● **Instruction**: Retype only what runs from the beginning of the data through the line with "done(st), M.iron, t)"; please omit the pictures and keep every line exact.

● **Provided data**:
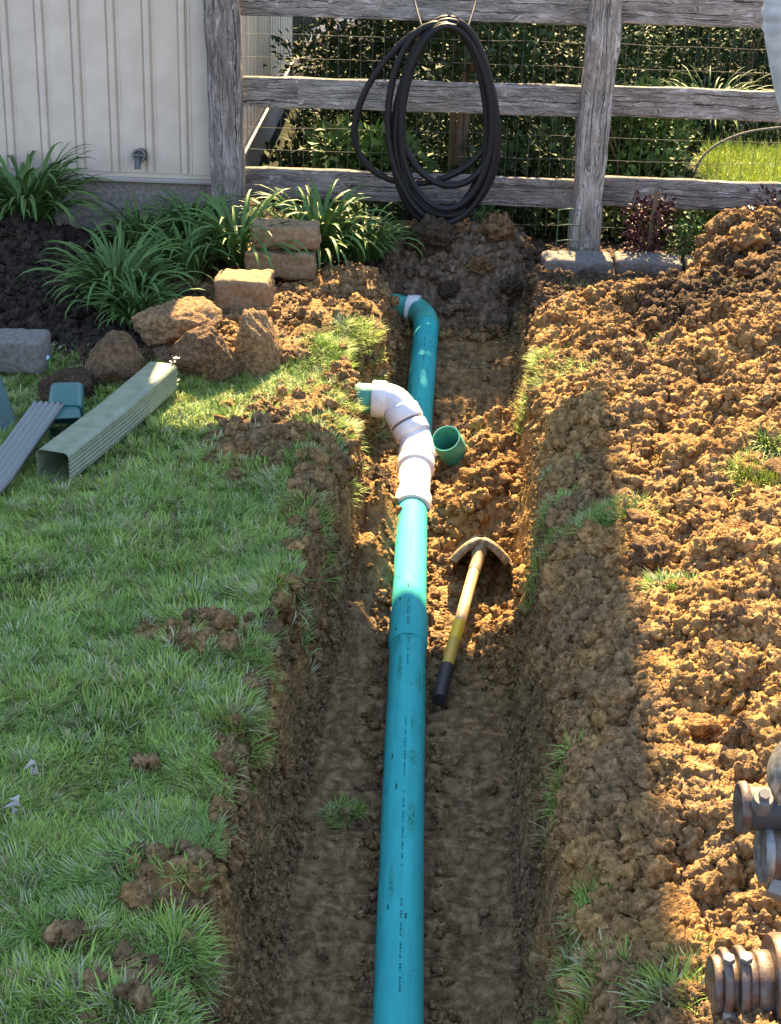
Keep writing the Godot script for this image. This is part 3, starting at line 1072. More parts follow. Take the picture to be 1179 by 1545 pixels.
func fence() -> void:
	var t := thing("rail_fence", "weathered grey three rail wooden fence behind the trench", "fence", V(0, 0, 7.3))
	var post := start()
	round_box(post, Vector3(0.141, 1.75, 0.13), 0.010, Vector3i(8, 40, 8), 0.010, 3.0, Transform3D(), 1.3)
	var p := obj("post", done(post), M.wood_dark, t, Vector3(-0.777, 0.52, -0.065))
	p.rotation.z = 0.03
	post = start()
	round_box(post, Vector3(0.130, 1.75, 0.13), 0.010, Vector3i(8, 40, 8), 0.012, 3.0, Transform3D(), 5.9)
	p = obj("post", done(post), M.wood_post, t, Vector3(0.842, 0.50, -0.065))
	p.rotation.z = -0.012
	var k := 0
	for y in [1.066, 0.672, 0.262]:
		for s in 2:
			var x0 := -0.72 if s == 0 else 0.846
			var x1 := 0.842 if s == 0 else 2.9
			var st := start()
			round_box(st, Vector3(x1 - x0, 0.132, 0.042), 0.006, Vector3i(70, 10, 5), 0.006, 2.5, Transform3D(), 3.7 * k + 0.4)
			var r := obj("rail", done(st), M.wood_dark if k >= 4 else M.wood, t, Vector3((x0 + x1) / 2, y + (0.004 if s == 1 else 0.0), -0.155 - 0.002 * k))
			r.rotation.z = [0.004, -0.012, 0.003, -0.004, -0.006, -0.010][k]
			k += 1
	var wires := start()
	var x := -0.70
	while x < 2.8:
		var lean := 0.01 * n_mid.get_noise_2d(x * 9.0, 2.0)
		sweep(wires, [Vector3(x + lean, 0.05, -0.195), Vector3(x, 0.6, -0.198), Vector3(x - lean, 1.2, -0.195)], circ(0.0009, 4), [], false, Vector3.RIGHT)
		x += 0.0508
	var y2 := 0.10
	while y2 < 1.25:
		var pts := []
		for i in 26:
			pts.append(Vector3(-0.72 + 3.5 * i / 25.0, y2 + 0.006 * n_mid.get_noise_2d(i * 2.1, y2 * 30.0), -0.199))
		sweep(wires, pts, circ(0.0010, 4), [], false)
		y2 += 0.102
	var wm := obj("wire_mesh", done(wires), M.wire, t)
	wm.set_meta("kind", "stuff")
	for hx in [0.045, 0.285]:
		var st := start()
		var s: float = 1.0 if hx < 0.1 else -1.0
		sweep(st, curve([Vector3(hx - 0.03 * s, 1.16, -0.125), Vector3(hx - 0.01 * s, 1.09, -0.05), Vector3(hx + 0.025 * s, 1.0, 0.075), Vector3(hx + 0.05 * s, 0.955, 0.10), Vector3(hx + 0.06 * s, 0.985, 0.115)], 5), circ(0.005, 8), [], true, Vector3.RIGHT)
		obj("hose_hook", done(st), M.iron, t)

func coiled_hose() -> void:
	# loops: centre x, top y, bottom y, half width, distance, lean of the bottom
	var loops := [[0.185, 1.035, 0.215, 0.225, 7.265, 0.01], [0.17, 1.045, 0.185, 0.205, 7.235, -0.01], [0.19, 1.02, 0.20, 0.235, 7.205, 0.015], [0.16, 1.03, 0.155, 0.21, 7.225, 0.0], [0.18, 1.01, 0.235, 0.195, 7.185, 0.02], [0.175, 1.02, 0.335, 0.215, 7.20, 0.04], [0.10, 1.0, 0.33, 0.325, 7.245, -0.05], [0.19, 1.04, 0.17, 0.22, 7.195, 0.0]]
	var pts := []
	var n := 40
	for q in loops.size():
		var a: Array = loops[q]
		var b: Array = loops[mini(q + 1, loops.size() - 1)]
		for i in n:
			var f := float(i) / n
			var m := smoothstep(0.55, 1.0, f) * 0.5
			if f < 0.45 and q > 0:
				m = -0.5 * (1.0 - smoothstep(0.0, 0.45, f))
				b = loops[q - 1]
				m = -m
			else:
				b = loops[mini(q + 1, loops.size() - 1)]
			var v := []
			for k in 6:
				v.append(lerpf(a[k], b[k], m))
			var ang := TAU * f
			var h := sin(ang)
			var c := cos(ang)
			var yy: float = (v[1] + v[2]) / 2 + (v[1] - v[2]) / 2 * signf(c) * pow(absf(c), 0.9)
			var narrow := 0.80 + 0.20 * smoothstep(0.9, -0.4, c)
			pts.append(V(v[0] - v[3] * h * narrow + v[5] * (1.0 - c) * 0.5, yy, v[4] - 0.012 * c))
	var st := start()
	sweep(st, pts, circ(0.0150, 10), [], true, Vector3.FORWARD)
	var o := obj("coiled_hose", done(st), M.hose)
	tag(o, "thick black hose coiled in long loops on the fence rails", "hose")

func pipes() -> void:
	var t := thing("drain_pipe", "long teal drain pipe along the trench floor, nearest the camera", "pipe", V(0.05, -0.42, 3.0))
	var o := t.position
	var run := curve([V(0.04, -0.372, 1.2), V(0.049, -0.37, 2.64), V(0.052, -0.368, 3.18), V(0.057, -0.36, 3.75), V(0.066, -0.35, 4.50), V(0.075, -0.335, 5.30)], 6)
	tube_part("pipe", run, 0.0535, M.pipe_green, t, o, true)
	tube_part("coupling", [V(0.0625, -0.3525, 4.26), V(0.063, -0.3522, 4.285), V(0.0655, -0.3502, 4.45), V(0.066, -0.35, 4.475)], 0.0585, M.pipe_green, t, o, true, [0.94, 1.0, 1.0, 0.94])
	var f := thing("white_pipe_bends", "white plastic pipe bends joining the green branch to the main pipe", "pipe fitting", V(0.05, -0.3, 5.5))
	o = f.position
	var p0 := V(0.073, -0.338, 5.22)
	var c1 := V(0.092, -0.250, 5.620)
	var c2 := V(0.006, -0.122, 5.728)
	var d0 := (c1 - p0).normalized()
	var d1 := (c2 - c1).normalized()
	var d2 := V(-1.0, 0.02, 0.05).normalized()
	var hub := 0.0675
	var barrel := 0.0585
	step_hub("socket", p0, p0 + d0 * 0.072, hub, f, o)
	tube_part("barrel", [p0 + d0 * 0.06, c1 - d0 * 0.05], barrel, M.pvc_white, f, o)
	step_hub("socket", c1 - d0 * 0.165, c1 - d0 * 0.112, hub, f, o)
	tube_part("joint_ring", [c1 - d0 * 0.112, c1 - d0 * 0.102], 0.0600, M.gasket, f, o)
	step_hub("socket", c1 - d0 * 0.102, c1 - d0 * 0.050, hub, f, o)
	tube_part("bend", bez(c1 - d0 * 0.055, c1, c1 + d1 * 0.05, 6), barrel + 0.002, M.pvc_white, f, o)
	step_hub("socket", c1 + d1 * 0.036, c1 + d1 * 0.080, hub, f, o)
	tube_part("joint_ring", [c1 + d1 * 0.080, c1 + d1 * 0.090], 0.0605, M.gasket, f, o)
	step_hub("socket", c1 + d1 * 0.090, c2 - d1 * 0.040, hub, f, o)
	tube_part("bend", bez(c2 - d1 * 0.045, c2, c2 + d2 * 0.045, 6), barrel + 0.002, M.pvc_white, f, o)
	step_hub("socket", c2 + d2 * 0.036, c2 + d2 * 0.088, hub, f, o)
	tube_part("branch_pipe", [c2 + d2 * 0.06, c2 + d2 * 0.34], 0.0535, M.pipe_plain, f, o)
	var g := thing("far_drain_pipe", "teal pipe at the far trench end with a white bend", "pipe", V(0.12, -0.3, 6.4))
	o = g.position
	var a := V(0.128, -0.185, 6.80)
	var b := V(0.130, -0.172, 6.99)
	tube_part("pipe", curve([V(0.095, -0.40, 5.72), V(0.100, -0.315, 6.10), V(0.11, -0.25, 6.34), a], 6), 0.0535, M.pipe_green, g, o, true)
	tube_part("pipe", bez(a, b, V(0.055, -0.168, 7.02), 10), 0.0545, M.pipe_plain, g, o)
	tube_part("white_collar", [V(0.098, -0.170, 7.006), V(0.048, -0.168, 7.02)], 0.0620, M.pvc_white, g, o)
	tube_part("pipe", [V(0.05, -0.168, 7.02), V(-0.16, -0.155, 7.11)], 0.0535, M.pipe_plain, g, o)
	# the open stub that stands up out of the mound
	var st := start()
	var dir := V(-0.32, 0.76, -0.58).normalized()
	var mouth := V(0.194, -0.232, 5.64)
	hollow(st, [mouth - dir * 0.34, mouth - dir * 0.1, mouth], circ(0.0535, 40), circ(0.0490, 40), Vector3.RIGHT)
	var s := obj("pipe_stub", done(st), M.pipe_plain)
	tag(s, "short green pipe stub with an open mouth right of the white bends", "pipe")

func step_hub(called: String, a: Vector3, b: Vector3, r: float, parent: Node3D, origin: Vector3) -> void:
	# a moulded socket with rounded lips
	var t := (b - a).normalized()
	tube_part(called, [a, a + t * 0.002, a + t * 0.006, b - t * 0.006, b - t * 0.002, b], r, M.pvc_white, parent, origin, false, [0.955, 0.985, 1.0, 1.0, 0.985, 0.955])

func tube_part(called: String, pts: Array, r: float, m: Material, parent: Node3D, origin: Vector3, printed := false, sc := []) -> void:
	var local := []
	for p in pts:
		local.append(p - origin)
	var st := start()
	sweep(st, local, circ(r, 44), sc, true)
	var mesh := done(st)
	if printed:
		# wrap the printed sheet: u once round the pipe, v along 3.4 m
		var arr := mesh.surface_get_arrays(0)
		var uv: PackedVector2Array = arr[Mesh.ARRAY_TEX_UV]
		for i in uv.size():
			uv[i] = Vector2(uv[i].y / (TAU * r), uv[i].x / 3.4)
		arr[Mesh.ARRAY_TEX_UV] = uv
		mesh = ArrayMesh.new()
		mesh.add_surface_from_arrays(Mesh.PRIMITIVE_TRIANGLES, arr)
	obj(called, mesh, m, parent)

func shovel() -> void:
	var t := thing("shovel", "long handled shovel lying in the trench, blade under the loose clay", "shovel", V(0.2, -0.4, 4.5))
	var o := t.position
	var path := curve([V(0.152, -0.385, 4.03), V(0.190, -0.365, 4.27), V(0.225, -0.345, 4.46), V(0.262, -0.315, 4.66), V(0.283, -0.290, 4.755), V(0.291, -0.262, 4.82)], 10)
	var rad := circ(0.0185, 16)
	var cut := [0, 7, 13, 18, 33, 50]
	var names := ["grip", "amber_band", "yellow_band", "handle", "socket"]
	var mats := [M.grip_black, M.handle_amber, M.handle_yellow, M.handle_wood, M.shovel_steel]
	var size := [1.12, 1.0, 1.03, 1.0, 1.08]
	for k in 5:
		var pts := []
		var sc := []
		for i in range(cut[k], cut[k + 1] + 1):
			pts.append(path[mini(i, path.size() - 1)] - o)
			sc.append(size[k] * (1.0 + (0.75 * pow((i - cut[k]) / 17.0, 2.5) if k == 4 else 0.0)))
		var st := start()
		sweep(st, pts, rad, sc)
		obj(names[k], done(st), mats[k], t)
	# blade: back upward, shoulders towards the handle, folded foot rests
	var st := start()
	var n := 22
	var m := 26
	for face in 2:
		var grid := []
		for i in n + 1:
			var s := float(i) / n
			var half := 0.104 * (1.0 - 0.12 * s) * sqrt(maxf(0.0, 1.0 - pow(s, 3.2)))
			var row := []
			for j in m + 1:
				var u := -1.0 + 2.0 * j / m
				var x := half * u
				var ridge := 0.032 * exp(-pow(u * 3.2, 2)) * (1.0 - s)
				var y := -0.058 * u * u * (1.0 - 0.35 * s) + ridge - 0.16 * s
				var dd := 0.30 * s - 0.03 * (1.0 - s) * absf(u)
				row.append(V(0.292 + x + 0.03 * s, -0.262 + y - 0.003 * face, 4.80 + dd) - o)
			grid.append(row)
		st.set_smooth_group(face)
		for i in n:
			for j in m:
				var a: Vector3 = grid[i][j]
				var b: Vector3 = grid[i][j + 1]
				var c: Vector3 = grid[i + 1][j + 1]
				var d: Vector3 = grid[i + 1][j]
				if face == 0:
					tri(st, a, c, b)
					tri(st, a, d, c)
				else:
					tri(st, a, b, c)
					tri(st, a, c, d)
	st.set_smooth_group(0)
	obj("blade", done(st), M.shovel_steel, t)
	var roll := PackedVector2Array()
	for i in 13:
		var ang := -0.5 + 3.9 * i / 12.0
		roll.append(Vector2(cos(ang), sin(ang)) * 0.016)
	for i in 13:
		var ang := 3.4 - 3.9 * i / 12.0
		roll.append(Vector2(cos(ang), sin(ang)) * 0.0130)
	for s in [-1.0, 1.0]:
		st = start()
		var pts := []
		for i in 15:
			var u: float = lerpf(0.0, 1.0, i / 14.0)
			pts.append(V(0.292 + s * 0.086 * u, -0.250 - 0.058 * pow(u, 1.9), 4.80 - 0.03 * u) - o)
		sweep(st, pts, roll if s > 0 else mirrored(roll))
		obj("foot_rest", done(st), M.shovel_steel, t)

func mirrored(p: PackedVector2Array) -> PackedVector2Array:
	var q := PackedVector2Array()
	for i in range(p.size() - 1, -1, -1):
		q.append(Vector2(-p[i].x, p[i].y))
	return q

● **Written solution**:
Keep writing the Godot script for this image. This is part 3, starting at line 1072. More parts follow. Take the picture to be 1179 by 1545 pixels.
func fence() -> void:
	var t := thing("rail_fence", "weathered grey three rail wooden fence behind the trench", "fence", V(0, 0, 7.3))
	var post := start()
	round_box(post, Vector3(0.141, 1.75, 0.13), 0.010, Vector3i(8, 40, 8), 0.010, 3.0, Transform3D(), 1.3)
	var p := obj("post", done(post), M.wood_dark, t, Vector3(-0.777, 0.52, -0.065))
	p.rotation.z = 0.03
	post = start()
	round_box(post, Vector3(0.130, 1.75, 0.13), 0.010, Vector3i(8, 40, 8), 0.012, 3.0, Transform3D(), 5.9)
	p = obj("post", done(post), M.wood_post, t, Vector3(0.842, 0.50, -0.065))
	p.rotation.z = -0.012
	var k := 0
	for y in [1.066, 0.672, 0.262]:
		for s in 2:
			var x0 := -0.72 if s == 0 else 0.846
			var x1 := 0.842 if s == 0 else 2.9
			var st := start()
			round_box(st, Vector3(x1 - x0, 0.132, 0.042), 0.006, Vector3i(70, 10, 5), 0.006, 2.5, Transform3D(), 3.7 * k + 0.4)
			var r := obj("rail", done(st), M.wood_dark if k >= 4 else M.wood, t, Vector3((x0 + x1) / 2, y + (0.004 if s == 1 else 0.0), -0.155 - 0.002 * k))
			r.rotation.z = [0.004, -0.012, 0.003, -0.004, -0.006, -0.010][k]
			k += 1
	var wires := start()
	var x := -0.70
	while x < 2.8:
		var lean := 0.01 * n_mid.get_noise_2d(x * 9.0, 2.0)
		sweep(wires, [Vector3(x + lean, 0.05, -0.195), Vector3(x, 0.6, -0.198), Vector3(x - lean, 1.2, -0.195)], circ(0.0009, 4), [], false, Vector3.RIGHT)
		x += 0.0508
	var y2 := 0.10
	while y2 < 1.25:
		var pts := []
		for i in 26:
			pts.append(Vector3(-0.72 + 3.5 * i / 25.0, y2 + 0.006 * n_mid.get_noise_2d(i * 2.1, y2 * 30.0), -0.199))
		sweep(wires, pts, circ(0.0010, 4), [], false)
		y2 += 0.102
	var wm := obj("wire_mesh", done(wires), M.wire, t)
	wm.set_meta("kind", "stuff")
	for hx in [0.045, 0.285]:
		var st := start()
		var s: float = 1.0 if hx < 0.1 else -1.0
		sweep(st, curve([Vector3(hx - 0.03 * s, 1.16, -0.125), Vector3(hx - 0.01 * s, 1.09, -0.05), Vector3(hx + 0.025 * s, 1.0, 0.075), Vector3(hx + 0.05 * s, 0.955, 0.10), Vector3(hx + 0.06 * s, 0.985, 0.115)], 5), circ(0.005, 8), [], true, Vector3.RIGHT)
		obj("hose_hook", done(st), M.iron, t)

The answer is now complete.